Azane oxide, a tautomer of hydroxylamine.

In the previous post I described how hydronium hydroxide or H3O+…HO, an intermolecular tautomer of water, has recently been observed captured inside an organic cage[cite]10.1002/chem.201406383[/cite] and how the free-standing species in water can be captured computationally with the help of solvating water bridges. Here I explore azane oxide or H3N+-O, a tautomer of the better known hydroxylamine (H2N-OH).

The usual search[cite]10.14469/hpc/380[/cite] of the Cambridge structure database reveals only two (related) entries[cite]10.5517/CC14DDQN[/cite],[cite]10.5517/CCWS8LH[/cite] the second reported in 2015.[cite]10.1002/anie.201502919[/cite].


Now, location of hydrogen atoms is always a bit tricky, but here we see two species H3N+-OH…O-+NH3 connected by a strong hydrogen bond of 1.54Å (click on the above image to see this packing). However, it is noteworthy that the N-O bonds for each of these species are exactly the same length (1.412Å); one might have imagined that whether the oxygen carries a proton or not would affect its bond length to nitrogen. There is here a strong hint that energetically the azane oxide might be relatively low in energy relative to hydroxylamine and perhaps that the zwitterionic form might be favoured when captured with hydrogen bonds.

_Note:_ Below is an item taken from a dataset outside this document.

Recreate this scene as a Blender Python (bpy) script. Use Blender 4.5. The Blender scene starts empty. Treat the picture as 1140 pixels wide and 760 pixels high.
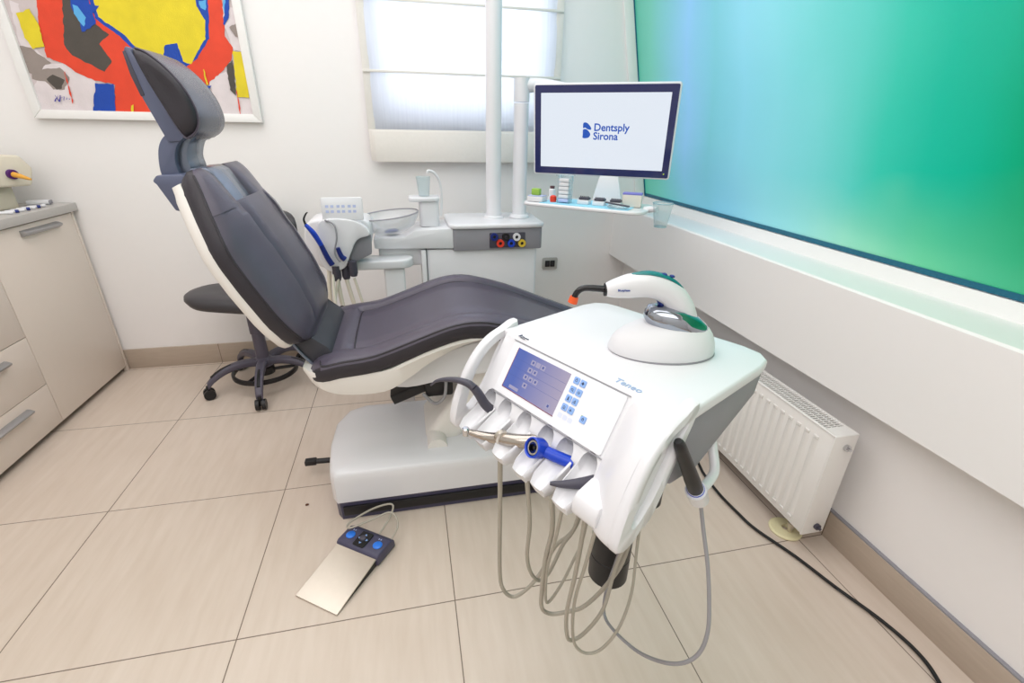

So certainly time for a computational exploration of this species. I am using the three water bridges as before, each comprised of three water molecules and the ωB97XD/6-311++G(d,p)/SCRF=water method. In fact the structure optimises[cite]10.14469/ch/192000[/cite] to a delightful propeller-like geometry in which bridges are formed from both two AND three waters across the ion-pair, with overall three-fold C3 symmetry (i.e. chiral! Indeed, this species has a predicted optical rotation of 40° at 589nm).


Hydroxylamine itself has a less symmetric arrangement of hydrogen bonds[cite]10.14469/ch/192001[/cite], with a free energy in fact very similar (within 1 kcal/mol) to the ion-pair isomer. Here, a stochastic (statistical) exploration of all the various arrangements of water would be needed to be confident that the lowest energy form had been located. I would note that the N-O bond lengths in the ion-pair and neutral forms are respectively 1.399 and 1.435Å.


Certainly, this very brief computational look at azane oxide suggests that concentrations of this species in aqueous solutions of hydroxylamine might be appreciable (detectable). Its "trapping" inside a suitably designed cavity must be a realistic possibility (the cavity used to trap hydronium hydroxide probably does not have the correct dimensions for this purpose), as indeed illustrated in the two crystal structures noted above.

I have represented this species in ionic form, but you may find text books showing it in dative form, or H3N→O. My personal inclination is to always prefer the ionic form, if only because it enables connections/analogies such as the one here to hydronium hydroxide to be more easily made.